Let's say my table structure looks something like this:
CREATE TABLE [dbo].[table1] (
[id] [int] IDENTITY(1,1) NOT NULL,
[data] [varchar](255) NOT NULL,
CONSTRAINT [PK_table1] PRIMARY KEY CLUSTERED ([id] ASC)
)
CREATE TABLE [dbo].[table2] (
[id] [int] IDENTITY(1,1) NOT NULL,
[table1_id] [int] NOT NULL,
[data] [varchar](255) NOT NULL,
CONSTRAINT [PK_table2] PRIMARY KEY CLUSTERED ([id] ASC)
)
The [id]
field of the first table corresponds to the [table1_id]

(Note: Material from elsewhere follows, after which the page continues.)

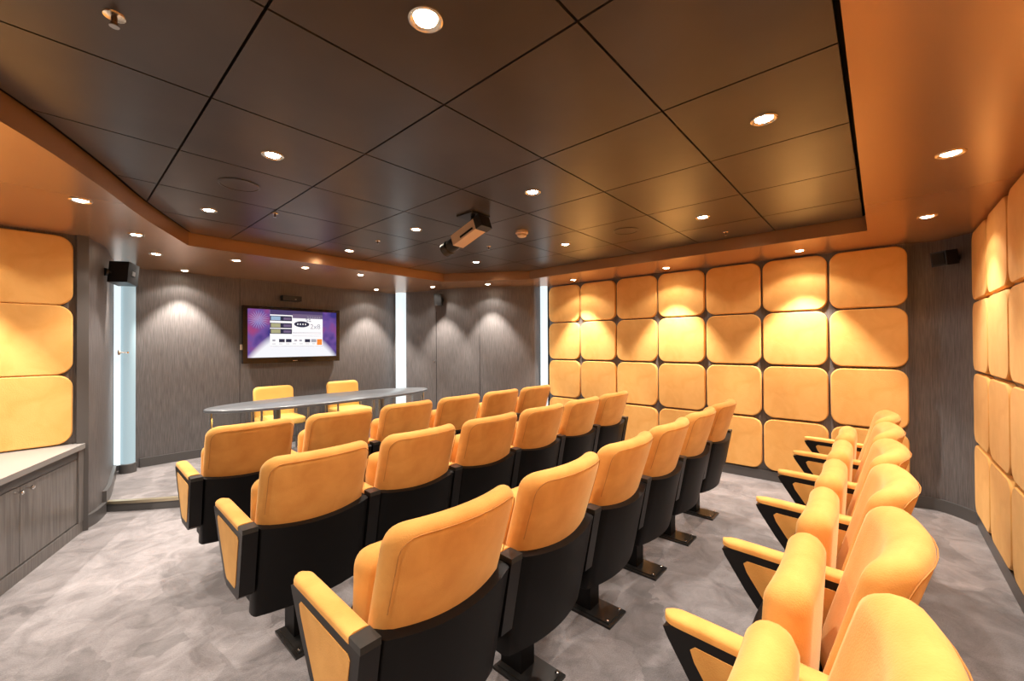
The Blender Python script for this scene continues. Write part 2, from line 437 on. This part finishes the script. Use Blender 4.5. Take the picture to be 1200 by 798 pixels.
# knob and plate by the left column (fitting on the front edge of the curved wall)
t = thing('door_knob', 'small white lever knob on the edge of the left curved wall', 'handle', (.425, 5.93, 1.38), math.radians(-80))
bm = bmesh.new(); lathe(bm, [(.026, 0), (.026, .008), (.022, .012)], n=20, axis='y'); link('back_plate', bm, M['cream'], t)
bm = bmesh.new(); tube(bm, [(0, .01, 0), (0, .05, 0), (.01, .06, 0), (.05, .062, 0)], .009, 10); link('lever', bm, M['chrome'], t)

# ------------------------------------------------------------------ auditorium seats
def slab(yc, hw, zt, zb, th, bulge, rc, rb=.02, hump=.0, thf=None, nz=22, cut=None, rnd=.5, nx=12, rmax=.045):
    """upright upholstered slab: centre line yc(z), half width hw, curved in plan by bulge (middle backwards),
       top corner radius rc, thickness th(z), hump raises the middle of the top"""
    bm = bmesh.new(); R = []
    zs = []
    H = zt-zb
    for i in range(nz+1):
        t = i/nz; zs.append(zb+H*(1-(1-t)**1.6))
    zs = sorted(set([zb]+[zb+rb*(1-math.cos(a*PI/8)) for a in range(1, 4)]+zs[2:]))
    for z in zs:
        w_ = hw; dz = zt-z
        if dz < rc: w_ = hw-rc+math.sqrt(max(rc*rc-(rc-dz)**2, 0))
        T = th(z) if callable(th) else th
        e = T*rnd
        tt = T
        if dz < e: tt = T*math.sqrt(max(1-((e-dz)/e)**2, .02))
        db = z-zb
        if db < rb:
            tt *= math.sqrt(max(1-((rb-db)/rb)**2*.6, .05)); w_ -= rb*(1-math.sqrt(max(1-((rb-db)/rb)**2, 0)))
        ring = []
        rr = min(tt*.48, rmax)
        pts = []
        for k in range(nx+1): pts.append((-1+2*k/nx, 1))
        # front edge line left->right, then rounded end, back line, rounded end
        loop = []
        xw = max(w_-rr, .01)
        for k in range(nx+1): loop.append((-xw+2*xw*k/nx, tt/2))
        for k in range(1, 5): a = PI/2-PI*k/5; loop.append((xw+rr*math.cos(a), tt/2*math.sin(a)))
        for k in range(nx+1): loop.append((xw-2*xw*k/nx, -tt/2))
        for k in range(1, 5): a = -PI/2-PI*k/5; loop.append((-xw+rr*math.cos(a), tt/2*math.sin(a)))
        for x, y in loop:
            q = 1-(x/hw)**2
            yy = yc(z)+y-bulge*q
            f = (z-zb)/H
            ring.append((x, yy, z+hump*q*f**3 - (cut*q*(1-f)**3 if cut else 0)))
        R.append(ring)
    rings(bm, R); return bm
def back_y(z): return -.015-.16*(z-.45)/.55
def BACK_T(z): return .075+.018*min(max((z-.45)/.4, 0), 1)
P_SEAT = .568
def seat_parts(root, right_arm):
    # upholstered back
    o = link('backrest', slab(back_y, .244, .970, .44, BACK_T, .055, .062, hump=.004, nz=26), M['velvet'], root, ang=60)
    # piping on the rear face
    pts = []
    w_, zt_ = .226, .942
    def rear(x, z):
        q = 1-(x/.244)**2; f = (z-.44)/.528
        return (x, back_y(z)-BACK_T(z)/2-.055*q+.0006, z+.004*q*f**3)
    path = [(-w_, .72)]+[(-w_, z) for z in (.78, .84, .87)]+[(-w_+.05*(1-math.cos(a)), zt_-.05+.05*math.sin(a)) for a in (0, .4, .8, 1.2, 1.57)]
    path += [(x, zt_) for x in (-.12, -.06, 0, .06, .12)]
    path += [(-x, z) for x, z in path[:9][::-1]]
    bm = bmesh.new(); tube(bm, [rear(x, z) for x, z in path], .0016, 5); link('piping', bm, M['piping'], o)
    # black rear shell
    sh = slab(lambda z: -.032-.205*(z-.26), .2515, .674, .255, lambda z: .085, .046, .010, rb=.008, hump=-.022, nz=14, rnd=.05, rmax=.012)
    link('back_shell', sh, M['black'], root, ang=50)
    # folded seat
    link('seat', slab(lambda z: .045-.06*(z-.5), .228, .835, .40, .105, .01, .055, rb=.03, nz=20, rnd=.55), M['velvet'], root, ang=60)
    link('seat_pan', slab(lambda z: .095-.05*abs(z-.45), .222, .64, .27, lambda z: .055, -.018, .05, rb=.04, nz=14), M['black'], root, ang=50)
    # pedestal
    bm = bmesh.new(); box(bm, -.045, .045, .03, .15, .012, .34); link('pedestal_leg', bm, M['black'], root, bevel=.006)
    bm = bmesh.new(); box(bm, -.245, .245, -.02, .06, .30, .36); link('cross_beam', bm, M['black'], root, bevel=.004)
    bm = bmesh.new(); box(bm, -.088, .088, -.11, .16, 0, .012); box(bm, -.072, .072, -.095, .145, .012, .018); pl = link('floor_plate', bm, M['plate'], root, bevel=.002)
    for sx in (-.062, .062):
        bm = bmesh.new(); lathe(bm, [(.008, .018), (.008, .024), (.004, .027)], (sx, -.082, 0), 8)
        link('bolt', bm, M['chrome'], pl)
    for s in ((-1, 1) if right_arm else (-1,)):
        cx = s*P_SEAT/2; h = .0295
        fr = bmesh.new()
        out = [(.295, .668), (.285, .646), (.215, .54), (.105, .395), (.075, .378), (-.100, .385), (-.120, .40), (-.172, .680), (.27, .680)]
        prism_x(fr, out, cx-h, cx+h)
        f = link('armrest_frame', fr, M['frame'], root, bevel=.005)
        # pad
        bm = bmesh.new(); R = []
        ys = [-.112, -.10, 0, .1, .2, .26]+[.262+.036*math.sin(a) for a in (.3, .6, .9, 1.2, 1.45)]
        for y in ys:
            ww = h+.001
            if y > .262: ww = (h+.001)*math.sqrt(max(1-((y-.262)/.0365)**2, .02))
            zt2 = .704-(.0 if y < .25 else (y-.25)*.12)
            prof = [(-ww, .680), (-ww, zt2-.010), (-ww*.86, zt2-.003), (-ww*.5, zt2), (ww*.5, zt2), (ww*.86, zt2-.003), (ww, zt2-.010), (ww, .680)]
            R.append([(cx+x, y, z) for x, z in prof])
        rings(bm, R); link('armrest_pad', bm, M['velvet'], root, ang=50)
        bm = bmesh.new(); box(bm, cx-h, cx+h, -.174, -.113, .680, .700); link('armrest_cap', bm, M['cap'], root, bevel=.006)
        # inset panels on both faces
        ins = [(.222, .640), (.212, .612), (.160, .535), (.085, .430), (.062, .415), (-.065, .420), (-.080, .438), (-.120, .640), (-.108, .652), (.21, .652)]
        for sd in (-1, 1):
            bm = bmesh.new(); x0 = cx+sd*h; prism_x(bm, ins, min(x0, x0+sd*.002), max(x0, x0+sd*.002)); link('armrest_inset', bm, M['velvet'], root, bevel=.0008)
def slope_arms(root):
    for ch in root.children:
        if ch.name.startswith('armrest'):
            for v in ch.data.vertices: v.co.z -= .030*max(.295-v.co.y, 0); v.co.y += (.012 if v.co.y < 0 else 0)
ROWS = [(.16, 'back row'), (1.14, 'third row'), (2.12, 'second row'), (3.10, 'front row')]
PLACE = {'back row': ['nearest the camera', 'second from the camera', 'third from the camera', 'third from the dark curved corner', 'second from the dark curved corner', 'farthest from the camera']}
ORD = ['at the left aisle end', 'second from the left aisle', 'third from the left aisle', 'fourth from the left aisle', 'second from the far wall', 'last before the far wall']
DESC = {'back row': 'row along the padded right wall', 'third row': 'large nearest row seen from behind', 'second row': 'middle row seen from behind', 'front row': 'row directly before the desk'}
def clone(src, parent=None):
    c = src.copy(); COL.objects.link(c); c.parent = parent
    for ch in src.children: clone(ch, c)
    return c
def seat_label(rn, k):
    where = (PLACE['back row'] if rn == 'back row' else ORD)[k]
    return 'orange folding theatre seat, %s, %s' % (DESC[rn], where)
protoA = thing('theatre_seat', '', 'seat'); seat_parts(protoA, False)
protoB = thing('theatre_seat', '', 'seat'); seat_parts(protoB, True)
slope_arms(protoA); slope_arms(protoB)
usedA = usedB = False
for (yo, rn) in ROWS:
    for k in range(6):
        if k < 5: o = protoA if not usedA else clone(protoA); usedA = True
        else: o = protoB if not usedB else clone(protoB); usedB = True
        dx = .045 if rn == 'back row' else 0
        o.location = (.824+dx+k*P_SEAT, yo, 0); o.name = 'theatre_seat'
        tag(o, seat_label(rn, k), 'seat', 'theatre seats in four rows')

# ------------------------------------------------------------------ curved desk on the stage
desk = thing('curved_desk', 'long boat-shaped grey desk with curved glass front on the stage', 'desk', (2.20, 4.78, SZ), math.radians(0))
DW, DD = 1.27, .40
def super_e(a, w_, d_, e=.85): c, s = math.cos(a), math.sin(a); return (w_*math.copysign(abs(c)**e, c), d_*math.copysign(abs(s)**1.0, s))
bm = bmesh.new(); R = []
for ins, z in ((.012, .722), (0, .728), (0, .748), (.010, .755)):
    R.append([(*super_e(2*PI*i/64, DW-ins, DD-ins), z) for i in range(64)])
rings(bm, R); link('desktop', bm, M['desk'], desk, ang=40)
bm = bmesh.new(); pts = [super_e(PI+PI*i/40, DW-.05, DD-.07) for i in range(1, 40)]
R = [[(x, y, .03), (x*.985, y*.97, .03), (x*.985, y*.97, .722), (x, y, .722)] for x, y in pts]
rings(bm, R); link('glass_front', bm, M['glass'], desk, ang=30)
for sx in (-1, 1):
    bm = bmesh.new(); x, y = pts[0] if sx < 0 else pts[-1]; lathe(bm, [(.012, 0), (.012, .722)], (x, y+.02, 0), 14); link('post', bm, M['chrome'], desk)
for sx in (-.62, .62):
    bm = bmesh.new(); lathe(bm, [(.16, 0), (.16, .012), (.035, .02), (.035, .722)], (sx, .05, 0), 24); link('pedestal', bm, M['steel'], desk)
bm = bmesh.new(); R = [[(x, y, 0), (x*.97, y*.94, 0), (x*.97, y*.94, .03), (x, y, .03)] for x, y in pts]
rings(bm, R); link('glass_channel', bm, M['steel'], desk)

def stage_chair(x, y, rz, label):
    t = thing('upholstered_armchair', label, 'chair', (x, y, SZ), rz, group='yellow chairs behind the desk')
    bm = slab(lambda z: -.20-.12*(z-.5), (.235), .835, .40, .06, .02, .06, rb=.03, nz=16); link('backrest', bm, M['chairyellow'], t, ang=60)
    bm = bmesh.new(); R = [[(*p, z) for p in [(a, b) for a, b in rrect(.47-2*i_, .46-2*i_, .06, 5)]] for i_, z in ((.02, .39), (0, .40), (0, .455), (.02, .475))]
    rings(bm, R); link('seat', bm, M['chairyellow'], t, ang=50)
    for s in (-1, 1):
        bm = bmesh.new(); tube(bm, [(s*.265, -.20, .01), (s*.265, -.20, .60), (s*.265, -.16, .625), (s*.265, .14, .625), (s*.265, .19, .60), (s*.265, .20, .01)], .013, 10)
        link('arm_frame', bm, M['steel'], t)
        bm = bmesh.new(); box(bm, s*.265-.028, s*.265+.028, -.15, .17, .635, .665); link('arm_pad', bm, M['velvet'], t, bevel=.01)
        bm = bmesh.new(); box(bm, min(s*.235, s*.265), max(s*.235, s*.265), -.03, .03, .40, .43); link('bracket', bm, M['steel'], t)
    return t
stage_chair(1.87, 5.60, PI, 'yellow upholstered armchair behind the desk under the television, left one')
stage_chair(2.80, 5.64, PI, 'yellow upholstered armchair behind the desk, right one toward the lit column')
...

field of the second. What I would like to do is insert data into both tables in a single transaction. Now I already know how to do this by doing INSERT-SELECT-INSERT, like this:
BEGIN TRANSACTION;
DECLARE @id [int];
INSERT INTO [table1] ([data]) VALUES ('row 1');
SELECT @id = SCOPE_IDENTITY();
INSERT INTO [table2] ([table1_id], [data]) VALUES (@id, 'more of row 1');
COMMIT TRANSACTION;
That's all good and fine for small cases like that where you're only inserting maybe a handful of rows. But what I need to do is insert a couple hundred thousand rows, or possibly even a million rows, all at once. The data is coming from another table, so if I was only inserting it into a single table, it would be easy, I'd just have to do this:
INSERT INTO [table] ([data])
SELECT [data] FROM [external_table];
But how would I do this and split the data into [table1]
and [table2]
, and still update [table2]
with the appropriate [table1_id]
as I'm doing it? Is that even possible?